Bayraktar, bir basın mensubunun, “bu durumda şeker kurulunun aktif hale getirilmesi öncelikle gündem konusu olması gerekmiyor mu?” şeklindeki sorusu üzerine şunları kaydetti:
“Şeker Kurulu bugüne kadar çok iyi görev yaptı mı? Bu da tartışma konusudur. ‘Kayıt dışı üretim var’ diyoruz. ‘Merdiven altı üretim var’ diyoruz. ‘Kota dışı üretim var’ diyoruz. Denetleme daha önce Şeker Kurulu’na aitti. Görevini yapabildi mi? Etkin bir şekilde yapmadı.
Ama benim gözlemlediğim şey yapmadığı. Bundan sonra yapar mı yapmaz mı? Onu da bilemem. Gıda Tarım ve Hayvancılık Bakanlığı’nın bünyesinde bu işi yapar mı yapmaz mı? Ama her şeye rağmen söylüyorum bu işin denetlemesi yapılmadığı, cezai müeyyideler artırılmadığı takdirde kota mota hepsi hikaye. Bunlar çözüm değil. Kayıt dışı üretim devam edecektir. Bu kotanın belki iki misli üç misli piyasaya nişasta bazlı şeker sürülecektir.
“Sosyal taraflar bu fabrikaların özelleşmesine karşılar”
Burada sosyal taraflar. Kim bunlar? Ziraat Odaları, çiftçi örgütleri, işçi örgütleri, tüketici dernekleri. Bunlar bu fabrikaların özelleşmesine karşılar.

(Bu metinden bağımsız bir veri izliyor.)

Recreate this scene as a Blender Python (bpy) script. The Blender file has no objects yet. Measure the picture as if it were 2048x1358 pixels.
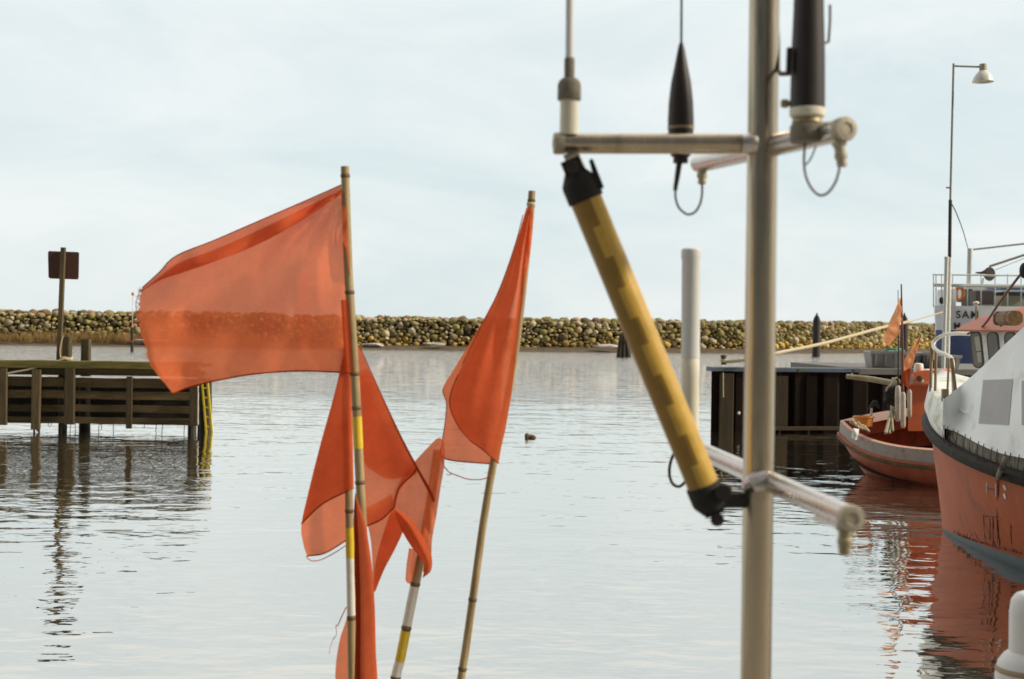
import bpy, bmesh, math, random
import numpy as np
from mathutils import Vector, Matrix, noise as mnoise

random.seed(7)
rng = np.random.default_rng(7)
scene = bpy.context.scene
C = scene.collection
R = math.radians

# ------------------------------------------------------------------ camera
F = 2844.0                      # focal length in pixels of a 2048 px wide frame (50 mm on 36 mm film)
EYE = Vector((0, 0, 2.6))
ROLL, HOR = 0.012, 645.0
PITCH = math.atan((679 - HOR) / F)          # horizon a little above the middle: camera looks slightly down
cam_d = bpy.data.cameras.new('camera')
cam = bpy.data.objects.new('camera', cam_d); C.objects.link(cam)
cam_d.lens = 50; cam_d.sensor_width = 36; cam_d.clip_start = 0.05; cam_d.clip_end = 9000
rot = Matrix.Rotation(R(90) - PITCH, 3, 'X') @ Matrix.Rotation(ROLL, 3, 'Z')
cam.location = EYE; cam.rotation_euler = rot.to_euler()
cam_d.dof.use_dof = True; cam_d.dof.focus_distance = 8.5; cam_d.dof.aperture_fstop = 5.6
cam_d.dof.aperture_blades = 0
scene.camera = cam

def ray(px, py):
    return rot @ Vector(((px - 1024) / F, -(py - 679) / F, -1.0))
def P(px, py, d):               # a point of the place that lies d metres in front of the camera
    return EYE + ray(px, py) * d
def W(px, py, z=0.0):           # where a sight line meets the level z
    r = ray(px, py); return EYE + r * ((z - EYE.z) / r.z)
def px_of(v):
    q = rot.transposed() @ (Vector(v) - EYE); return 1024 - F * q.x / q.z, 679 + F * q.y / q.z, -q.z

# ------------------------------------------------------------------ materials
def new_mat(name):
    m = bpy.data.materials.new(name); m.use_nodes = True
    nt = m.node_tree; b = nt.nodes['Principled BSDF']
    return m, nt, b
def mat(name, col, rough=0.6, metal=0.0, var=0.25, scale=8.0, col2=None, bump=0.0, bscale=None, spec=0.5,
        stain=None, stain_scale=3.0, stain_amt=0.5, stretch=None, detail=6):
    m, nt, b = new_mat(name); N, L = nt.nodes, nt.links
    tc = N.new('ShaderNodeTexCoord'); src = tc.outputs['Object']
    if stretch:
        mp = N.new('ShaderNodeMapping'); mp.inputs['Scale'].default_value = stretch
        L.new(src, mp.inputs['Vector']); src = mp.outputs['Vector']
    nz = N.new('ShaderNodeTexNoise'); nz.inputs['Scale'].default_value = scale; nz.inputs['Detail'].default_value = detail
    nz.inputs['Roughness'].default_value = 0.65
    L.new(src, nz.inputs['Vector'])
    rp = N.new('ShaderNodeValToRGB')
    rp.color_ramp.elements[0].position = 0.3; rp.color_ramp.elements[1].position = 0.7
    c2 = col2 or tuple(min(1, c * (1 + var)) for c in col)
    c1 = col if col2 else tuple(c * (1 - var) for c in col)
    rp.color_ramp.elements[0].color = (*c1, 1); rp.color_ramp.elements[1].color = (*c2, 1)
    L.new(nz.outputs['Fac'], rp.inputs['Fac'])
    out = rp.outputs['Color']
    if stain:
        n2 = N.new('ShaderNodeTexNoise'); n2.inputs['Scale'].default_value = stain_scale; n2.inputs['Detail'].default_value = 9
        n2.inputs['Roughness'].default_value = 0.7
        L.new(src, n2.inputs['Vector'])
        r2 = N.new('ShaderNodeValToRGB'); r2.color_ramp.elements[0].position = 0.62 - 0.25 * stain_amt
        r2.color_ramp.elements[1].position = 0.78 - 0.2 * stain_amt
        L.new(n2.outputs['Fac'], r2.inputs['Fac'])
        mx = N.new('ShaderNodeMix'); mx.data_type = 'RGBA'
        L.new(r2.outputs['Color'], mx.inputs['Factor']); L.new(out, mx.inputs[6]); mx.inputs[7].default_value = (*stain, 1)
        out = mx.outputs[2]
    L.new(out, b.inputs['Base Color'])
    b.inputs['Roughness'].default_value = rough; b.inputs['Metallic'].default_value = metal
    b.inputs['Specular IOR Level'].default_value = spec
    mr = N.new('ShaderNodeMapRange'); mr.inputs['To Min'].default_value = max(0.03, rough - 0.12); mr.inputs['To Max'].default_value = min(1, rough + 0.12)
    L.new(nz.outputs['Fac'], mr.inputs['Value']); L.new(mr.outputs['Result'], b.inputs['Roughness'])
    if bump:
        n3 = N.new('ShaderNodeTexNoise'); n3.inputs['Scale'].default_value = bscale or scale * 3; n3.inputs['Detail'].default_value = 5
        L.new(src, n3.inputs['Vector'])
        bp = N.new('ShaderNodeBump'); bp.inputs['Strength'].default_value = bump; bp.inputs['Distance'].default_value = 0.02
        L.new(n3.outputs['Fac'], bp.inputs['Height']); L.new(bp.outputs['Normal'], b.inputs['Normal'])
    return m

def vary(m, lo_, hi_):
    """each board its own tone"""
    N, L = m.node_tree.nodes, m.node_tree.links; b = N['Principled BSDF']; src = b.inputs['Base Color'].links[0].from_socket
    oi = N.new('ShaderNodeObjectInfo'); mr = N.new('ShaderNodeMapRange'); mr.inputs['To Min'].default_value = lo_; mr.inputs['To Max'].default_value = hi_
    L.new(oi.outputs['Random'], mr.inputs['Value']); sc_ = N.new('ShaderNodeVectorMath'); sc_.operation = 'SCALE'
    L.new(src, sc_.inputs[0]); L.new(mr.outputs['Result'], sc_.inputs['Scale']); L.new(sc_.outputs['Vector'], b.inputs['Base Color'])
def cloth_mat(name, col, tint, see, nz_scale=14):
    """thin nylon: part is seen through, part glows with light from behind, part is lit on its face"""
    m, nt, b = new_mat(name); N, L = nt.nodes, nt.links
    N.remove(b)
    out = [n for n in N if n.type == 'OUTPUT_MATERIAL'][0]
    tc = N.new('ShaderNodeTexCoord'); nz = N.new('ShaderNodeTexNoise'); nz.inputs['Scale'].default_value = nz_scale; nz.inputs['Detail'].default_value = 6
    L.new(tc.outputs['Object'], nz.inputs['Vector'])
    rp = N.new('ShaderNodeValToRGB'); rp.color_ramp.elements[0].position = .3; rp.color_ramp.elements[1].position = .7
    nz.inputs['Roughness'].default_value = .8; nz.inputs['Detail'].default_value = 10
    rp.color_ramp.elements[0].color = (*[c * .80 for c in col], 1); rp.color_ramp.elements[1].color = (*[min(1, c * 1.08) for c in col], 1)
    L.new(nz.outputs['Fac'], rp.inputs['Fac'])
    weave = N.new('ShaderNodeTexNoise'); weave.inputs['Scale'].default_value = 260; weave.inputs['Detail'].default_value = 3
    L.new(tc.outputs['Object'], weave.inputs['Vector'])
    bp = N.new('ShaderNodeBump'); bp.inputs['Strength'].default_value = .12; bp.inputs['Distance'].default_value = .004
    L.new(weave.outputs['Fac'], bp.inputs['Height'])
    d = N.new('ShaderNodeBsdfDiffuse'); t = N.new('ShaderNodeBsdfTranslucent'); tr = N.new('ShaderNodeBsdfTransparent')
    L.new(rp.outputs['Color'], d.inputs['Color']); L.new(rp.outputs['Color'], t.inputs['Color'])
    L.new(bp.outputs['Normal'], d.inputs['Normal']); L.new(bp.outputs['Normal'], t.inputs['Normal'])
    tr.inputs['Color'].default_value = (*tint, 1)
    m1 = N.new('ShaderNodeMixShader'); m1.inputs[0].default_value = .5
    L.new(d.outputs[0], m1.inputs[1]); L.new(t.outputs[0], m1.inputs[2])
    m2 = N.new('ShaderNodeMixShader'); m2.inputs[0].default_value = see
    L.new(m1.outputs[0], m2.inputs[1]); L.new(tr.outputs[0], m2.inputs[2])
    L.new(m2.outputs[0], out.inputs['Surface'])
    return m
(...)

Görüşlerini de beyan ediyorlar. Burada hükümetin iddiası şu; bu fabrikalar özelleştiğinde bir üretim kaybı olmayacak, iki istihdam kaybı olmayacak. Biz de daha önceki özelleştirmeleri örnek veriyoruz. Et Balık Kurumu, Süt Endüstrisi Kurumu, TEKEL, Orman İşletmeleri vesaire. Bunlarda hem istihdamda hem de üretimde kayıpları olmuş. Örnekler önümüzde. Şimdi bu fabrikalar önümüzde, bu özelleşen fabrikaların üretim yaptığı bölgelerde pancarın poları düşük. Türkşeker’in bünyesinde kâr yapan fabrikalar da var. Poları yüksek olan bölgelerden alım yapan fabrikalar kâr yapıyor. Poları düşük olan fabrikalardan alım yapan fabrikalar kârda değil. Ama Türkşeker toplamda kârda. Zarar eden fabrikaları absorve edebiliyor, yürütebiliyor.
“Alan işadamı, ‘bu işten çekiliyorum’ derse ne olacak?”
Özelleştirmeden sonra farika kar yapmadı. İşadamı bir sene iki sene dayandı. ‘Bu rantabl, verimli değil. Ben bundan vazgeçiyorum’ derse ne olacak? Yani bizim iddiamız o. Poları düşük bu fabrikalar Türkşeker’in bünyesine üretime devam edebilir. Ama özelleştirdiğiniz zaman kâr yapmayabilir. Tabii işadamı bunu babasının hayrına almıyor, ekonomik bir faaliyet için alıyor. Para kazanmak üzere alıyor. Para kazanamazsa, ben bu işten çekiliyorum, veya ben fabrikayı rantbal, verimli hale getirmek için işçiyi, pancar alımını azaltıyorum, ceza verseniz de ‘buna da yapabileceğim bir şey yok. Buna da razıyım’ derse ne olacak? Bunları iyi düşünmek, iyi değerlendirmek lazımdır. Bizim de söylemeye çalıştığımız budur.
İstihdam konusunda işçilerin, üretim konusunda da çiftçilerin kaygısı var. Çiftçi örgütleri, işçi örgütleri bu durumdan kaygılarını belirtiyorlar hadise bu. İnşallah dikkate alınır ve bundan vazgeçilir.